» **Directions**: Would you transcribe all of the data exactly, down to the last character?

» **Data**:
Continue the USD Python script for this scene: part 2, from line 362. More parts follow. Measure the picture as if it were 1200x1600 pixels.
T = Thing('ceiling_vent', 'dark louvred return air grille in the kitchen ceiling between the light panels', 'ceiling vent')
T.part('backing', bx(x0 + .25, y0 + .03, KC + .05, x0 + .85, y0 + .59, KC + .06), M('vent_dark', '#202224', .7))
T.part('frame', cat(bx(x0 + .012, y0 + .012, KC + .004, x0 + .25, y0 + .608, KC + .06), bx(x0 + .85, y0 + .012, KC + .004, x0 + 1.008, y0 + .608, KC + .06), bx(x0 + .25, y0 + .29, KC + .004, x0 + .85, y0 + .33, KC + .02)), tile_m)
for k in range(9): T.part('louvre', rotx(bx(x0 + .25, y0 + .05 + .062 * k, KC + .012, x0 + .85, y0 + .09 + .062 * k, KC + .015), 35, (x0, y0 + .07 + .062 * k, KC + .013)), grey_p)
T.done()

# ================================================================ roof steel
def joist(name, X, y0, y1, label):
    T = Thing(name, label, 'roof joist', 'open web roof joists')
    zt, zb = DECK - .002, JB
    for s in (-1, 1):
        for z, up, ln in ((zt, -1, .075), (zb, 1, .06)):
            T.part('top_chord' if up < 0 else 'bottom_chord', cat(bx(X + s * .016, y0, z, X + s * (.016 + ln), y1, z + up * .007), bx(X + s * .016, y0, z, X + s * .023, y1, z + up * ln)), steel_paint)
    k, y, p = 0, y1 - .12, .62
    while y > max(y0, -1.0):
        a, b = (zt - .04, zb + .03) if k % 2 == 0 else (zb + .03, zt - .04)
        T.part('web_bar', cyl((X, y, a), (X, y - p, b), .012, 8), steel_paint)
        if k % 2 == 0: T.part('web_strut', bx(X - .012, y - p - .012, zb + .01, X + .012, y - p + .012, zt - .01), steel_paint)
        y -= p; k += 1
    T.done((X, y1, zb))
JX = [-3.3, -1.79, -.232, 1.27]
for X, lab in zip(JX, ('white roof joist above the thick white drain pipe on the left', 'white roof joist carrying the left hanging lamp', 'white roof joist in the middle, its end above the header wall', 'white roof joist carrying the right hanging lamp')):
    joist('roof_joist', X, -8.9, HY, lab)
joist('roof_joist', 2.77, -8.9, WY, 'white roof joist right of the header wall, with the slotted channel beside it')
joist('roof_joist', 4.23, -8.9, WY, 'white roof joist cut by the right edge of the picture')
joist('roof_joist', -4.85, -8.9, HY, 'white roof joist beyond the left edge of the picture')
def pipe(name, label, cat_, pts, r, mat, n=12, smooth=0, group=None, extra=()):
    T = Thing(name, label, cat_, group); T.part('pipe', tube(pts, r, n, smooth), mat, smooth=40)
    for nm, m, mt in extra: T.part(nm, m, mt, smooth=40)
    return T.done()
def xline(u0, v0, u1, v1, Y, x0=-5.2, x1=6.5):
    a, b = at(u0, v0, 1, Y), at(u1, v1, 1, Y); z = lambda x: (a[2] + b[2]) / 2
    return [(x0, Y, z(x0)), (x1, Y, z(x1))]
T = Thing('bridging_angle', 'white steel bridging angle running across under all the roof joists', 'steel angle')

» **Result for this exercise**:
Continue the USD Python script for this scene: part 2, from line 362. More parts follow. Measure the picture as if it were 1200x1600 pixels.
T = Thing('ceiling_vent', 'dark louvred return air grille in the kitchen ceiling between the light panels', 'ceiling vent')
T.part('backing', bx(x0 + .25, y0 + .03, KC + .05, x0 + .85, y0 + .59, KC + .06), M('vent_dark', '#202224', .7))
T.part('frame', cat(bx(x0 + .012, y0 + .012, KC + .004, x0 + .25, y0 + .608, KC + .06), bx(x0 + .85, y0 + .012, KC + .004, x0 + 1.008, y0 + .608, KC + .06), bx(x0 + .25, y0 + .29, KC + .004, x0 + .85, y0 + .33, KC + .02)), tile_m)
for k in range(9): T.part('louvre', rotx(bx(x0 + .25, y0 + .05 + .062 * k, KC + .012, x0 + .85, y0 + .09 + .062 * k, KC + .015), 35, (x0, y0 + .07 + .062 * k, KC + .013)), grey_p)
T.done()

# ================================================================ roof steel
def joist(name, X, y0, y1, label):
    T = Thing(name, label, 'roof joist', 'open web roof joists')
    zt, zb = DECK - .002, JB
    for s in (-1, 1):
        for z, up, ln in ((zt, -1, .075), (zb, 1, .06)):
            T.part('top_chord' if up < 0 else 'bottom_chord', cat(bx(X + s * .016, y0, z, X + s * (.016 + ln), y1, z + up * .007), bx(X + s * .016, y0, z, X + s * .023, y1, z + up * ln)), steel_paint)
    k, y, p = 0, y1 - .12, .62
    while y > max(y0, -1.0):
        a, b = (zt - .04, zb + .03) if k % 2 == 0 else (zb + .03, zt - .04)
        T.part('web_bar', cyl((X, y, a), (X, y - p, b), .012, 8), steel_paint)
        if k % 2 == 0: T.part('web_strut', bx(X - .012, y - p - .012, zb + .01, X + .012, y - p + .012, zt - .01), steel_paint)
        y -= p; k += 1
    T.done((X, y1, zb))
JX = [-3.3, -1.79, -.232, 1.27]
for X, lab in zip(JX, ('white roof joist above the thick white drain pipe on the left', 'white roof joist carrying the left hanging lamp', 'white roof joist in the middle, its end above the header wall', 'white roof joist carrying the right hanging lamp')):
    joist('roof_joist', X, -8.9, HY, lab)
joist('roof_joist', 2.77, -8.9, WY, 'white roof joist right of the header wall, with the slotted channel beside it')
joist('roof_joist', 4.23, -8.9, WY, 'white roof joist cut by the right edge of the picture')
joist('roof_joist', -4.85, -8.9, HY, 'white roof joist beyond the left edge of the picture')
def pipe(name, label, cat_, pts, r, mat, n=12, smooth=0, group=None, extra=()):
    T = Thing(name, label, cat_, group); T.part('pipe', tube(pts, r, n, smooth), mat, smooth=40)
    for nm, m, mt in extra: T.part(nm, m, mt, smooth=40)
    return T.done()
def xline(u0, v0, u1, v1, Y, x0=-5.2, x1=6.5):
    a, b = at(u0, v0, 1, Y), at(u1, v1, 1, Y); z = lambda x: (a[2] + b[2]) / 2
    return [(x0, Y, z(x0)), (x1, Y, z(x1))]
T = Thing('bridging_angle', 'white steel bridging angle running across under all the roof joists', 'steel angle')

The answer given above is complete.